> [Task inputs]:
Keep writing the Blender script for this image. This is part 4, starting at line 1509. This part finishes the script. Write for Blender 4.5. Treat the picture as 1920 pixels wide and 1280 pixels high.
---
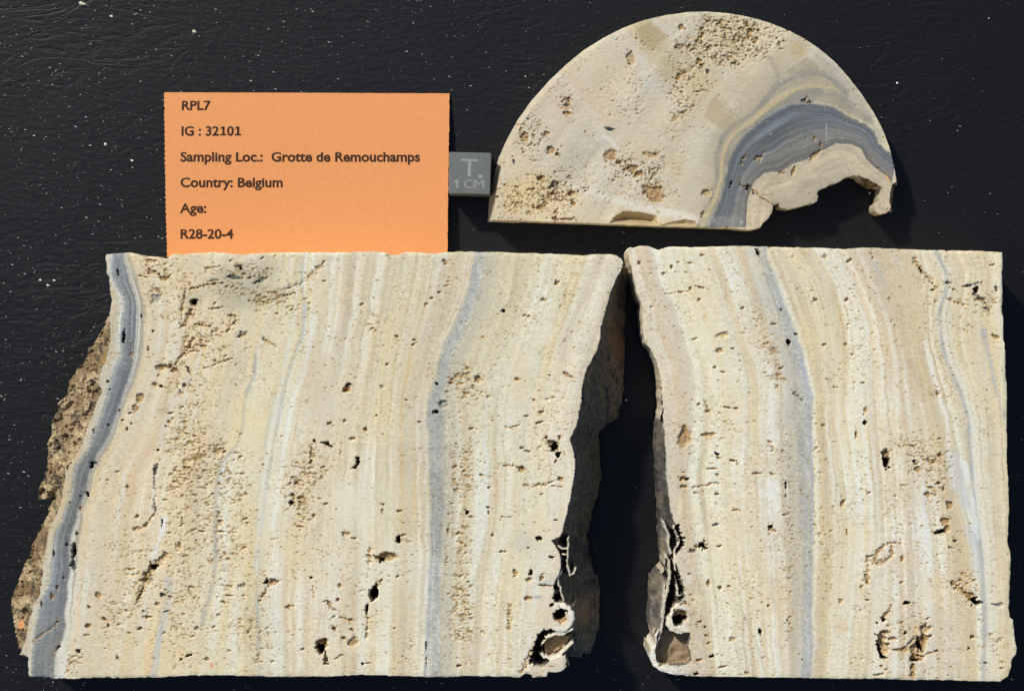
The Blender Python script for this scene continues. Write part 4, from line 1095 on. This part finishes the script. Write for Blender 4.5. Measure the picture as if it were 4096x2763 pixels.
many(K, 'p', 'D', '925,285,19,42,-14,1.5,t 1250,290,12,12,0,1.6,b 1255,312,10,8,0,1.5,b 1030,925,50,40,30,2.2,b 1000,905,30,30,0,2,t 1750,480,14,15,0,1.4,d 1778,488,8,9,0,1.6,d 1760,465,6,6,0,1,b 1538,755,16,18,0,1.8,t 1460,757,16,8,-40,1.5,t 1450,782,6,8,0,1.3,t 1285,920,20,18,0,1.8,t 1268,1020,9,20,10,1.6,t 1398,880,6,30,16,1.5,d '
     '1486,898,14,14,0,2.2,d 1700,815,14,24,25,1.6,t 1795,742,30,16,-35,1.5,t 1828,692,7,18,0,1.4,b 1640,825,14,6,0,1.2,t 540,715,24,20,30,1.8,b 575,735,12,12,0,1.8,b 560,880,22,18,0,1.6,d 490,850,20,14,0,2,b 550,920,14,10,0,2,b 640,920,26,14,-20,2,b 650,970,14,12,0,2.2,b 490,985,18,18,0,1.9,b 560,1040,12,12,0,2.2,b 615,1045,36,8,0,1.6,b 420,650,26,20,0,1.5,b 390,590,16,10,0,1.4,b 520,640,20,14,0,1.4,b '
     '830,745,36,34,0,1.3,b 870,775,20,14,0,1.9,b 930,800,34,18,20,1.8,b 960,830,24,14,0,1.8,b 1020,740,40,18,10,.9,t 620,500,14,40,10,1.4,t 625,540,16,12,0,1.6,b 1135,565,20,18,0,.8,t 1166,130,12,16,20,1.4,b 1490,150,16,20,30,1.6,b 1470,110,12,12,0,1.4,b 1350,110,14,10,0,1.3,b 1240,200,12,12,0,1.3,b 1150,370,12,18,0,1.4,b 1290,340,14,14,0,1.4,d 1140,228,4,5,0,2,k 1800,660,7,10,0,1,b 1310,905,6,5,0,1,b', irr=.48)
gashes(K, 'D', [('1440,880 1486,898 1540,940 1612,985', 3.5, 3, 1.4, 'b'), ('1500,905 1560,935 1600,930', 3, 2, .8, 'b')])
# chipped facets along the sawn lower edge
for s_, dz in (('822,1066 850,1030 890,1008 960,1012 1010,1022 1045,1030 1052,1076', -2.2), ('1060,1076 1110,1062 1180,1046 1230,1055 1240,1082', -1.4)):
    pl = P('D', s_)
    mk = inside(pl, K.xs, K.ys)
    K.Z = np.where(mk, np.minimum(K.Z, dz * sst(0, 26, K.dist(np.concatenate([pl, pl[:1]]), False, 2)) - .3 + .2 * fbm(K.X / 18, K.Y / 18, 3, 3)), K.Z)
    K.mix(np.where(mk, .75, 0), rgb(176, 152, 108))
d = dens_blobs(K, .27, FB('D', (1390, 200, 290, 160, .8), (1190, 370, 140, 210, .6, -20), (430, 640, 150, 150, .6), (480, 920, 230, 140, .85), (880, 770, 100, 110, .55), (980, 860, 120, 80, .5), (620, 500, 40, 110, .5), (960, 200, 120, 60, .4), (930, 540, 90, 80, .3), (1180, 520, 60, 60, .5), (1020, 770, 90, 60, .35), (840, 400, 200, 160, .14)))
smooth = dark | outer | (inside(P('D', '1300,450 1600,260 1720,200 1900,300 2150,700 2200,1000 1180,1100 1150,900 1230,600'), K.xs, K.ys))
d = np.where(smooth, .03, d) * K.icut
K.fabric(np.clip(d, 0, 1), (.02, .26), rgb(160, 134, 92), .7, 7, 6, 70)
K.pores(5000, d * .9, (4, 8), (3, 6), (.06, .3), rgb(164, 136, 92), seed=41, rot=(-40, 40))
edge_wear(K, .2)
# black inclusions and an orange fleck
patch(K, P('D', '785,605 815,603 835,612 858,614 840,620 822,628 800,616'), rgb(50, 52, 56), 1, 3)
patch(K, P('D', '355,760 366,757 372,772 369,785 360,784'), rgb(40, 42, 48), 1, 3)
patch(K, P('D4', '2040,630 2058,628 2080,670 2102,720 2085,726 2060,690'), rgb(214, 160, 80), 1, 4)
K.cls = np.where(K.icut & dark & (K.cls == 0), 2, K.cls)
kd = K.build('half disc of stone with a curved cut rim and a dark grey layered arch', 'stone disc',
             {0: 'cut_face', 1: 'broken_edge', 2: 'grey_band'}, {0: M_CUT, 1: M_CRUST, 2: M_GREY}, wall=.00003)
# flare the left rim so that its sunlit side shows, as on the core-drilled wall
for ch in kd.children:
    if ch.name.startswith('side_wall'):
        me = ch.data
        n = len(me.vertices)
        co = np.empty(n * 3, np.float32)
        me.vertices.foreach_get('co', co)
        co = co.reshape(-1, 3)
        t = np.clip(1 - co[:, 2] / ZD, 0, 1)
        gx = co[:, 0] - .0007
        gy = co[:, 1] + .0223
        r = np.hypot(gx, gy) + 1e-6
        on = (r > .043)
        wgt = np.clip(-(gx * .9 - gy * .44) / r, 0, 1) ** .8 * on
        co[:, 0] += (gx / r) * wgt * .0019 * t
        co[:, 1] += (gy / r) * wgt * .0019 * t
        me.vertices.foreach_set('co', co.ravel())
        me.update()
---
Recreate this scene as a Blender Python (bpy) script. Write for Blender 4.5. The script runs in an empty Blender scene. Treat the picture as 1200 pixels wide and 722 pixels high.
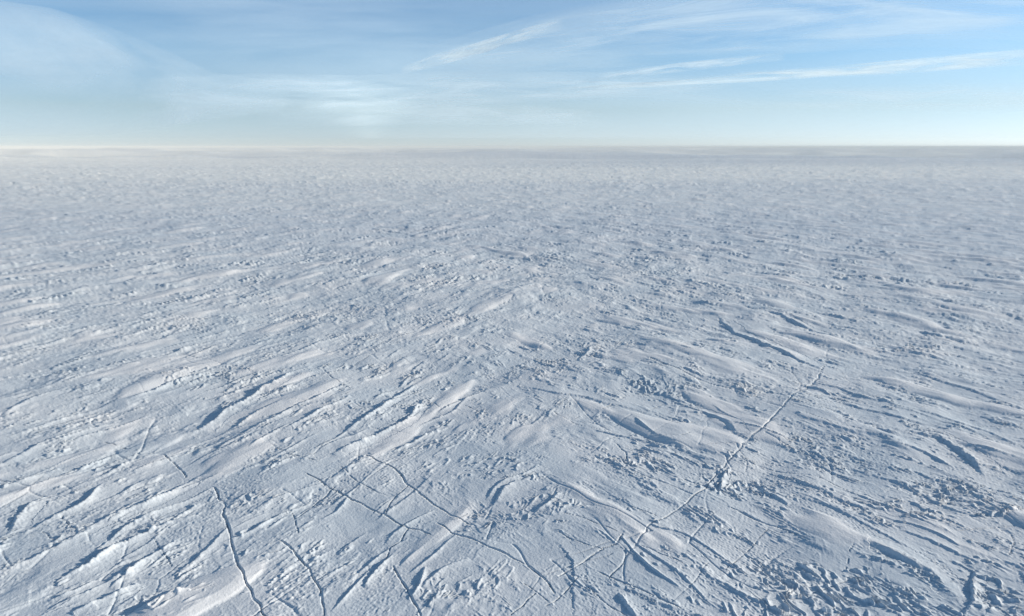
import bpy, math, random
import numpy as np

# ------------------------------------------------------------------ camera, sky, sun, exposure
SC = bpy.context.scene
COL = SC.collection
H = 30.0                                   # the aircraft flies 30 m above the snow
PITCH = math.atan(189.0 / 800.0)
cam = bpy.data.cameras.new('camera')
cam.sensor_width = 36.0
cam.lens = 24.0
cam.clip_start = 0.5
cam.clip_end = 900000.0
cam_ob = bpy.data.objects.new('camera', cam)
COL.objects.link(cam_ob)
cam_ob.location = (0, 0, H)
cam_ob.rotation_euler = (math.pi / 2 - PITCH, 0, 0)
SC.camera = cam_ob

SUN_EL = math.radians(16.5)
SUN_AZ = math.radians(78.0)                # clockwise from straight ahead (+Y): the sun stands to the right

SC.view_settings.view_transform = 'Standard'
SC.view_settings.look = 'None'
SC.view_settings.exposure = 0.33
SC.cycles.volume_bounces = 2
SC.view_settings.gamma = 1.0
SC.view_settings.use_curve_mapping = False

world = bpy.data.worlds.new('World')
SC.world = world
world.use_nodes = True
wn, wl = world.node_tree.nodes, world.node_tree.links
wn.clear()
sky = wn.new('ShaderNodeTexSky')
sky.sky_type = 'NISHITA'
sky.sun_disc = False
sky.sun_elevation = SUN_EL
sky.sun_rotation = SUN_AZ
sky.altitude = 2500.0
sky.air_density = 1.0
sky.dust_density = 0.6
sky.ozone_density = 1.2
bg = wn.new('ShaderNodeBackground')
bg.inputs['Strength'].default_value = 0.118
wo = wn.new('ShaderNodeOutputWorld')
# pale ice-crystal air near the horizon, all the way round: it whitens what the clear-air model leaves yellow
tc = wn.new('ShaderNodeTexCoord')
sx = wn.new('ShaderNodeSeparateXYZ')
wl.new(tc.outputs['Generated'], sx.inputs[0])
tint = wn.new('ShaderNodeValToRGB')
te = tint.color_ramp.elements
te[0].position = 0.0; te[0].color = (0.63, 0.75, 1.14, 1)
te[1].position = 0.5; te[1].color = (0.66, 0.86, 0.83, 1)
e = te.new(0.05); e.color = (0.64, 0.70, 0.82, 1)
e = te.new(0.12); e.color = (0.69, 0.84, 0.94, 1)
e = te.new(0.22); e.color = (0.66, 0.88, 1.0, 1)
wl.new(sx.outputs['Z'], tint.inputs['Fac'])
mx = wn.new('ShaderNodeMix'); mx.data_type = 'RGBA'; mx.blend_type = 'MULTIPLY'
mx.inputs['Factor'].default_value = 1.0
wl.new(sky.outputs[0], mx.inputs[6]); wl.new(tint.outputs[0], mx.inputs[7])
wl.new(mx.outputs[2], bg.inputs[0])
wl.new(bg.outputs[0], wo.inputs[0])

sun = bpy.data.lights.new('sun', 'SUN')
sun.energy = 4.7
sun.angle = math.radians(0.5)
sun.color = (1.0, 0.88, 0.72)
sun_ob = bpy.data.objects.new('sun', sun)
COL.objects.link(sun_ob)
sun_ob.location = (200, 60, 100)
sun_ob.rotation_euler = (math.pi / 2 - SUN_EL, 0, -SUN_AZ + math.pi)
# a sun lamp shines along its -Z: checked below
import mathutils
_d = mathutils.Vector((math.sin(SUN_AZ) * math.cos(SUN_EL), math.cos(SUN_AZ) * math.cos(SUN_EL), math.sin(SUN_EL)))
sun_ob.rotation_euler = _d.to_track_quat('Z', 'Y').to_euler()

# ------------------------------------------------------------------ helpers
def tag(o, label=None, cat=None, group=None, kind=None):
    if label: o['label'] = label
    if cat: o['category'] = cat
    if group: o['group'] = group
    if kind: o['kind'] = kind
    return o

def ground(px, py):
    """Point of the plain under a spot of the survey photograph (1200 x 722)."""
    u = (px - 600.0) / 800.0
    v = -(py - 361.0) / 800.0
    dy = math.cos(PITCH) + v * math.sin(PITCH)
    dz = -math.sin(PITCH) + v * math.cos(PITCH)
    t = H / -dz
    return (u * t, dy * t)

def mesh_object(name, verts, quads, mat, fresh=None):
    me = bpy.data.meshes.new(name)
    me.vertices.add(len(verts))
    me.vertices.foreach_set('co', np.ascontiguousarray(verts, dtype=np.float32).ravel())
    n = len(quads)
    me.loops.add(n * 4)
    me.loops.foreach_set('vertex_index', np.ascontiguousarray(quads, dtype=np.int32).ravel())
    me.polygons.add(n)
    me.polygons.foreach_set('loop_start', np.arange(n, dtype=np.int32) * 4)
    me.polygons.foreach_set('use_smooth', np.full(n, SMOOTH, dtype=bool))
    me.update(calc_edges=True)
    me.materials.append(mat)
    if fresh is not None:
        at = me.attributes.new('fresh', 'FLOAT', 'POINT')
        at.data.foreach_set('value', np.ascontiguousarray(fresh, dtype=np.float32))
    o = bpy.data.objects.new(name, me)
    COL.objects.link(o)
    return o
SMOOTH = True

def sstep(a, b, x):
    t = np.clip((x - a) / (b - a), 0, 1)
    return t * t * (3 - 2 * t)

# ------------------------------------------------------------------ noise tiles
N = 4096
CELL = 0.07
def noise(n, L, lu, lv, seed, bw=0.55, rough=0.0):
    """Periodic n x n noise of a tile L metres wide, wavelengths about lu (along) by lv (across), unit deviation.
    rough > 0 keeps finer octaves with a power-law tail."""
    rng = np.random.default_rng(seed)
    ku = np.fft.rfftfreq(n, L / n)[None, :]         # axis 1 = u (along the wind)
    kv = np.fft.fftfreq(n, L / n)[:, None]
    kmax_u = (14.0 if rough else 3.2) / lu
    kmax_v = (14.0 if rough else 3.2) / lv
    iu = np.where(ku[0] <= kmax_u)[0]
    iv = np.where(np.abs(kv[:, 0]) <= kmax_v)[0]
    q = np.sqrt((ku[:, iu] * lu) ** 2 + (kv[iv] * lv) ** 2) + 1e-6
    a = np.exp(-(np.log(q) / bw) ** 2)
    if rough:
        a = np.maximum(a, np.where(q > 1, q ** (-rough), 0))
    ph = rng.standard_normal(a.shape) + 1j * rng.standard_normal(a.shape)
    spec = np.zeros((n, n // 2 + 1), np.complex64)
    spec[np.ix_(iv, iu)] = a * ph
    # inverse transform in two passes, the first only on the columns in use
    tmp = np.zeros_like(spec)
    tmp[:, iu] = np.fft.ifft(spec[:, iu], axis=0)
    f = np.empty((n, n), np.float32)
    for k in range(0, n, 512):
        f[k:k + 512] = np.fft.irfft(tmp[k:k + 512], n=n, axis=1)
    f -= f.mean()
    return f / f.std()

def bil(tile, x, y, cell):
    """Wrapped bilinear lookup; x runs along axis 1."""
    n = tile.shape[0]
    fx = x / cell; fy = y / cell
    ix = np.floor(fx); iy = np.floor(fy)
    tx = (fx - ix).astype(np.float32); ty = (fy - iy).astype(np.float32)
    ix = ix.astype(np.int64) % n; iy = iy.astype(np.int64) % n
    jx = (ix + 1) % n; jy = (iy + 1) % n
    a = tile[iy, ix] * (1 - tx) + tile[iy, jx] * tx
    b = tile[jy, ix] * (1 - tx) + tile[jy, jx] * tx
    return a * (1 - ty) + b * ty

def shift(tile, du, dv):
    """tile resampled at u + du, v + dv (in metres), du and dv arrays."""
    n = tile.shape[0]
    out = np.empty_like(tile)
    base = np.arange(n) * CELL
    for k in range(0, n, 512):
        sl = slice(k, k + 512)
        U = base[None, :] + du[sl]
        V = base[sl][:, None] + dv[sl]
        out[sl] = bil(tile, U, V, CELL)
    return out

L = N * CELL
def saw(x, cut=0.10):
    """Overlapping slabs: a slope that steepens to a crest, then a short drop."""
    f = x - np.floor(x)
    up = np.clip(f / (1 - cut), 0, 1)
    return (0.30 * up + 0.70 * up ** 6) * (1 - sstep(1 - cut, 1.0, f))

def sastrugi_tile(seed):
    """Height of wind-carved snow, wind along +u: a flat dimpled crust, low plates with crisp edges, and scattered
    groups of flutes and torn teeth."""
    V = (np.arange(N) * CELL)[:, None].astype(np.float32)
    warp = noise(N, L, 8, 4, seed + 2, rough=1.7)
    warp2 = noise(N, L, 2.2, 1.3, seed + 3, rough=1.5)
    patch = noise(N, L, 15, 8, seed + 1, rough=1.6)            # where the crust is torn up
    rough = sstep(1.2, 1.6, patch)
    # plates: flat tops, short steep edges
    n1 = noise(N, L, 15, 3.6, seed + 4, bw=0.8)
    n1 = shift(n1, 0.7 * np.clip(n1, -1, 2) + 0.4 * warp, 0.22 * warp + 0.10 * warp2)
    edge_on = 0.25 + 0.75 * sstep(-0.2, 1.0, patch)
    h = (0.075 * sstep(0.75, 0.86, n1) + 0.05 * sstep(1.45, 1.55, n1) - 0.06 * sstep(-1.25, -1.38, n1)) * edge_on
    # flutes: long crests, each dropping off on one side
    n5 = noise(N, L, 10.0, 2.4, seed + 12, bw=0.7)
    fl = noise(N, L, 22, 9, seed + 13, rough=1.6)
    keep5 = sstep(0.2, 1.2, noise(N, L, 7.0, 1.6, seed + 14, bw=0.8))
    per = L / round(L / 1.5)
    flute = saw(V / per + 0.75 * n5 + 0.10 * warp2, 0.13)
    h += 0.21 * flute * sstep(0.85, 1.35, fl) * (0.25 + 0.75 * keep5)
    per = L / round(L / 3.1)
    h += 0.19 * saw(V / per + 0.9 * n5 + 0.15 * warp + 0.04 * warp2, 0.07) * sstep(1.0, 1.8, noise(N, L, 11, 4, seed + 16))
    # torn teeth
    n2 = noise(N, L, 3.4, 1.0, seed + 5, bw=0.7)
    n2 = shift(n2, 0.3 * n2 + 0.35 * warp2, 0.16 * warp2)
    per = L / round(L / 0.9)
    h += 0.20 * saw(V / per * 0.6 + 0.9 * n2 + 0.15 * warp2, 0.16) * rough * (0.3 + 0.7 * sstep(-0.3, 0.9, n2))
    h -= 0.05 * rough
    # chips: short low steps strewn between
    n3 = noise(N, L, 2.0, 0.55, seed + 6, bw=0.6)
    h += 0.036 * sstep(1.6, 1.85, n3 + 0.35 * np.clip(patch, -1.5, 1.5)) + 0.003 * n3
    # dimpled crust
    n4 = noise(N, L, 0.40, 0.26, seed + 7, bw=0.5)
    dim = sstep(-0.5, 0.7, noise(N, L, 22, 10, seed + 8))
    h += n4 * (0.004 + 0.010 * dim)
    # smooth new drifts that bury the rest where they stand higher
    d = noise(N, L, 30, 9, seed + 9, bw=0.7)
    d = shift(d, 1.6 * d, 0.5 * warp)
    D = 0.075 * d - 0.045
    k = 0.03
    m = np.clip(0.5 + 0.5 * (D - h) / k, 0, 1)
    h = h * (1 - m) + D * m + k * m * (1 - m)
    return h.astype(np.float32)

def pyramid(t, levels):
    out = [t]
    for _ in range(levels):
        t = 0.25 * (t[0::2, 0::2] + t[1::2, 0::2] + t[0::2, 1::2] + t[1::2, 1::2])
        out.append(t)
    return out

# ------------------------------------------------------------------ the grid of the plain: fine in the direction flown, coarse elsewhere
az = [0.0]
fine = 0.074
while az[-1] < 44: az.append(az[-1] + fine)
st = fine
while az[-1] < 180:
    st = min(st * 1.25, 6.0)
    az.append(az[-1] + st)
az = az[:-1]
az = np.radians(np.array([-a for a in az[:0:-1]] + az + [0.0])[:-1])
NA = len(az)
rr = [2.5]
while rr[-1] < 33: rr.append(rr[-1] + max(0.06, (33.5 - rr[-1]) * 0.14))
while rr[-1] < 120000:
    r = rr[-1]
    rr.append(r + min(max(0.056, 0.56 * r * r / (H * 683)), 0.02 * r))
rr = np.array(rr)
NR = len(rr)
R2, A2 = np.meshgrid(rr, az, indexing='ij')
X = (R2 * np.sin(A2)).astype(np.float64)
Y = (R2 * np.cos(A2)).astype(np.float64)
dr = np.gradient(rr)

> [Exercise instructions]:
Repeat exactly, and only, the lines between the line holding "Recreate this scene" and the line holding "SC.camera = cam_ob", inclusive, leaving pictures out.

> [Problem solution]:
Recreate this scene as a Blender Python (bpy) script. Write for Blender 4.5. The script runs in an empty Blender scene. Treat the picture as 1200 pixels wide and 722 pixels high.
import bpy, math, random
import numpy as np

# ------------------------------------------------------------------ camera, sky, sun, exposure
SC = bpy.context.scene
COL = SC.collection
H = 30.0                                   # the aircraft flies 30 m above the snow
PITCH = math.atan(189.0 / 800.0)
cam = bpy.data.cameras.new('camera')
cam.sensor_width = 36.0
cam.lens = 24.0
cam.clip_start = 0.5
cam.clip_end = 900000.0
cam_ob = bpy.data.objects.new('camera', cam)
COL.objects.link(cam_ob)
cam_ob.location = (0, 0, H)
cam_ob.rotation_euler = (math.pi / 2 - PITCH, 0, 0)
SC.camera = cam_ob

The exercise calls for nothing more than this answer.